The new investment portfolio shape is still a work in progress and will be announced officially with the pension fund’s year-end results in January, Stendevad said.

The strategic changes ATP has been gradually making since 2013, encompassing many areas of its operation, have been prompted by problems facing the fund such as low interest rates, changing diversification patterns between asset types and the significant drop in market liquidity over the last 13 years, he said.

ATP had been concerned that a portfolio construction approach centred around traditional asset classes overestimated the amount of diversification actually achieved.

“We have gone a different way, thinking very intensively about risk factors,” Stendevad said.

The team behind the move had questioned, for example, whether real estate and infrastructure were really very different, or whether they could somehow be broken down into some common risk factors.

“From now on, every single investment we have we decompose it into four risk factors,” Stendevad said.

Commodities are now included within the inflation factor group, while unlisted equities are largely included in the equity factor group but partially in the “other factors” group. 

Index-linked bonds are included in both interest rate factor and inflation factor groups, while corporate bonds fall within the interest rate factor group and the equity factor group.

The “other factors” group is basically a combination of alternative risk premiums in the liquid space – long-short strategies, momentum and low volatility, for example – as well as the pure form of illiquidity premiums, Stendevad said.

ATP has set a pre-tax absolute return target of 9% a year over time for its investment portfolio.

This is based on what the fund needs to achieve in terms of generating returns for scheme members that beats inflation, Stendevad said.

Another part of the investment overhaul is a sharper focus on direct investments.

While the pension fund lacks the scale to invest 100% in-house, it is now thinking hard about which investments it wants to have in-house and how much value it is actually getting from external mandates.
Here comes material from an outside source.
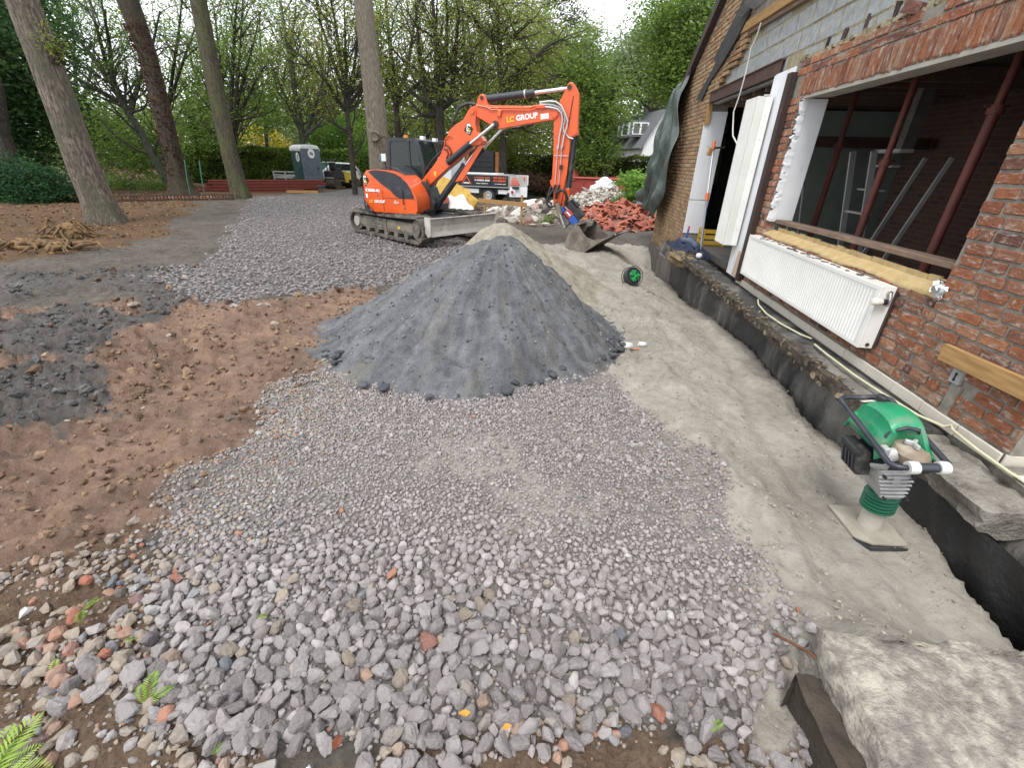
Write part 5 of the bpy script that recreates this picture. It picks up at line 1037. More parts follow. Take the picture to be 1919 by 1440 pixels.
# --- undercarriage
def track(side):
    t0 = side*.90; w = .40; rr, rf = .275, .305; cr, cf = (-1.19, .285), (1.40, .315); prof = []
    for k in range(13): a = PI/2 + PI*k/12; prof.append((cr[0] + rr*math.cos(a), cr[1] + rr*math.sin(a)))
    for k in range(1, 8): s = k/8; prof.append((cr[0] + (cf[0]-cr[0])*s, .012))
    for k in range(13): a = -PI/2 + PI*k/12; prof.append((cf[0] + rf*math.cos(a), cf[1] + rf*math.sin(a)))
    for k in range(1, 8): s = k/8; prof.append((cf[0] + (cr[0]-cf[0])*s, (cf[1]+rf)*(1-s) + (cr[1]+rr)*s - .025*math.sin(PI*s)))
    n = len(prof); cx, cz = .1, .3; V = []; Fc = []
    inner = []
    for i in range(n):
        p0, p1 = Vector(prof[i-1]), Vector(prof[(i+1) % n]); tn = (p1 - p0).normalized(); nr = Vector((-tn.y, tn.x)); q = Vector(prof[i]) + nr*.055 if (Vector(prof[i]) + nr*.055 - Vector((cx, cz))).length < (Vector(prof[i]) - Vector((cx, cz))).length else Vector(prof[i]) - nr*.055; inner.append(q)
    for i in range(n): V += [(prof[i][0], t0 - w/2, prof[i][1]), (prof[i][0], t0 + w/2, prof[i][1]), (inner[i].x, t0 + w/2, inner[i].y), (inner[i].x, t0 - w/2, inner[i].y)]
    for i in range(n):
        j = (i+1) % n
        for k in range(4): Fc.append((i*4+k, i*4+(k+1) % 4, j*4+(k+1) % 4, j*4+k))
    mb = MB().add(V, Fc); L = [0]
    for i in range(n): L.append(L[-1] + (Vector(prof[(i+1) % n]) - Vector(prof[i])).length)
    m = 52
    for q in range(m):
        s = L[-1]*q/m; i = max(k for k in range(n) if L[k] <= s); f = (s - L[i])/(L[i+1]-L[i]); p0, p1 = Vector(prof[i]), Vector(prof[(i+1) % n]); p = p0.lerp(p1, f); a = math.atan2(p1.y-p0.y, p1.x-p0.x)
        mb.box((p.x, t0 + (.09 if q % 2 else -.09), p.y), (.055, .20, .05), (0, -a, 0))
    tr = UT(mb, 'rubber_track', m_rub)
    mb = MB(); mb.ext((-1.0, t0 - .11, .17), (1.15, t0 + .11, .44)); mb.ext((-1.05, t0 + side*.115, .22), (1.2, t0 + side*.125, .38)); fr = UT(mb, 'track_frame', m_muds, bevel=.02)
    for (c, r, nm, mt) in ((cr, .20, 'sprocket', m_muds), (cf, .23, 'idler_wheel', m_muds)):
        o = UT(MB().cyl((c[0], t0 - .12, c[1]), (c[0], t0 + .12, c[1]), r, n=24), nm, mt, smooth=35)
        MB().cyl((c[0], t0 + side*.121, c[1]), (c[0], t0 + side*.165, c[1]), r*.62, n=20).build('hub', mat('pale_hub', (.42,.39,.35), (.30,.28,.25), 9, .7) if nm == 'sprocket' else m_rub, o, smooth=35)
    for k in range(5): UT(MB().cyl((-.75 + .42*k, t0 - .13, .13), (-.75 + .42*k, t0 + .13, .13), .075, n=14), 'track_roller', m_muds, smooth=35)
    if side < 0:
        MB().ext((.62, t0 - .1285, .27), (.70, t0 - .126, .32)).build('yellow_tag', m_yel, fr); MB().ext((.05, t0 - .15, .17), (.16, t0 - .11, .45)).build('frame_rib', m_muds, fr); MB().ext((-.45, t0 - .145, .30), (-.15, t0 - .11, .40)).build('tension_cover', m_muds, fr, bevel=.01)
track(-1); track(1)
UT(MB().ext((-.75, -.78, .30), (.95, .78, .50)), 'chassis', m_blk2, bevel=.02)
UT(MB().cyl((0, 0, .50), (0, 0, .60), .50, n=28), 'slew_ring', m_blk2, smooth=35)
mb = MB(); pr = [(1.86,.62),(1.80,.56),(1.765,.44),(1.785,.32),(1.84,.22),(1.87,.215),(1.835,.32),(1.82,.44),(1.85,.55),(1.89,.61)]
mb.prism([(s + .02, z) for s, z in pr], lambda u, v, d: (u, d, v), -1.02, 1.02); UT(mb, 'dozer_blade', m_bladem, bevel=.004, seg=1)
for t in (-1.02, 1.02): UT(MB().prism([(1.70,.63),(1.90,.63),(1.90,.24),(1.80,.20),(1.70,.30)], lambda u, v, d: (u, d, v), t - .015*(1 if t < 0 else -1) - .012, t - .015*(1 if t < 0 else -1) + .012), 'blade_cheek', m_bladem)
for t in (-.35, .35): UT(MB().hexa([(.9,t-.07,.30),(1.84,t-.07,.30),(1.84,t+.07,.30),(.9,t+.07,.30),(.9,t-.07,.44),(1.84,t-.07,.44),(1.84,t+.07,.44),(.9,t+.07,.44)]), 'blade_arm', m_blk2)
# --- upper body: lofted slices so the tail is round in plan
umin = lambda n: float(np.interp(n, [-1.0,-.97,-.9,-.75,-.5,-.2,.1,.5,.75,.9,1.0], [-.74,-.84,-.92,-.98,-1.03,-1.05,-1.05,-1.0,-.9,-.72,-.45]))
nside = lambda u: float(np.interp(u, [-1.05,-1.03,-.98,-.92,-.84,-.74,.6], [-.2,-.5,-.75,-.9,-.97,-1.0,-1.0]))
def loft(nlist, topf, bot, front):
    V = []; Fc = []; m = 0
    for n in nlist:
        u0 = umin(n); f = front(n); row = [(u0 + .16, bot), (u0 + .02, bot + .13), (u0, .80), (u0 + .005, 1.25), (u0 + .05, topf(u0) - .06), (u0 + .12, topf(u0 + .12))] + [(x, topf(x)) for x in np.linspace(u0 + .22, f - .12, 9)] + [(f - .04, topf(f - .04)), (f, topf(f) - .05), (f, bot + .08), (f - .05, bot)]
        m = len(row); V += [(u, n, z) for u, z in row]
    for i in range(len(nlist) - 1):
        for k in range(m): Fc.append((i*m+k, i*m+(k+1) % m, (i+1)*m+(k+1) % m, (i+1)*m+k))
    Fc += [tuple(range(m)), tuple((len(nlist)-1)*m + k for k in range(m))]; return MB().add(V, Fc)
topR = lambda u: float(np.interp(u, [-1.1,-.95,-.7,-.45,-.1,.05,.2,.36,.47,.56,.6], [1.40,1.46,1.515,1.535,1.525,1.49,1.42,1.27,1.10,.97,.93]))
UP(loft([-1.0,-.985,-.95,-.85,-.7,-.5,-.3,-.2], topR, .60, lambda n: .56), 'engine_hood', m_org, smooth=38)
UP(loft([-.195,0,.25,.5,.7,.85,.95,1.0], lambda u: 1.50, .60, lambda n: -.12), 'rear_hood', m_org, smooth=38)
def patch(poly, off=.008, f=None):
    """thin shell lying on the curved flank; poly in (u,z)"""
    bm = bmesh.new(); vs = [bm.verts.new((u, 0, z)) for u, z in poly]; bm.faces.new(vs); bmesh.ops.triangulate(bm, faces=bm.faces[:])
    bmesh.ops.subdivide_edges(bm, edges=bm.edges[:], cuts=3, use_grid_fill=True); bmesh.ops.triangulate(bm, faces=bm.faces[:])
    mb = MB(); mb.add([(v.co.x, nside(v.co.x) - off, v.co.z) for v in bm.verts], [tuple(v.index for v in f_.verts) for f_ in bm.faces] if not bm.verts.index_update() else []); bm.free(); return mb
def curve(pts, n=5):   # catmull-rom smoothing of closed outline
    out = []; m = len(pts)
    for i in range(m):
        p0, p1, p2, p3 = [Vector(pts[(i+k-1) % m]) for k in range(4)]
        for k in range(n): t = k/n; out.append(tuple(.5*((2*p1) + (p2-p0)*t + (2*p0-5*p1+4*p2-p3)*t*t + (3*p1-p0-3*p2+p3)*t**3)))
    return out
bp = UP(patch([(-.66,1.485),(-.60,1.505),(-.46,1.525),(-.20,1.51),(.03,1.465),(.18,1.40),(.33,1.27),(.42,1.14),(.485,.99),(.49,.945),(.12,.935),(.02,.97),(-.12,1.10),(-.34,1.235),(-.52,1.37)]), 'side_panel', m_chr); bp.modifiers.new('w', 'SOLIDIFY').thickness = .012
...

“One of the changes we have made is really in the illiquid space,” Stendevad said.

“We have far fewer funds – we have reduced this by almost €1bn, and that trend will continue.”

From mid-2013 to mid-2015, ATP’s fund investments fell to €7.5bn from €8.7bn, while direct investments – including equity, real estate and infrastructure and structured credit – more than doubled to €6.2bn from €2.8bn, according to data Stendevad showed.

ATP could take direct equity investments by participating in IPOs, he said, or in situations where listed equity is being taken private, for example.

“Today, we have some real estate funds, but, as soon as we can unwind them, we will go over to a pure-play, direct investment strategy,” Stendevad said, adding that the pension fund had already made good headway here.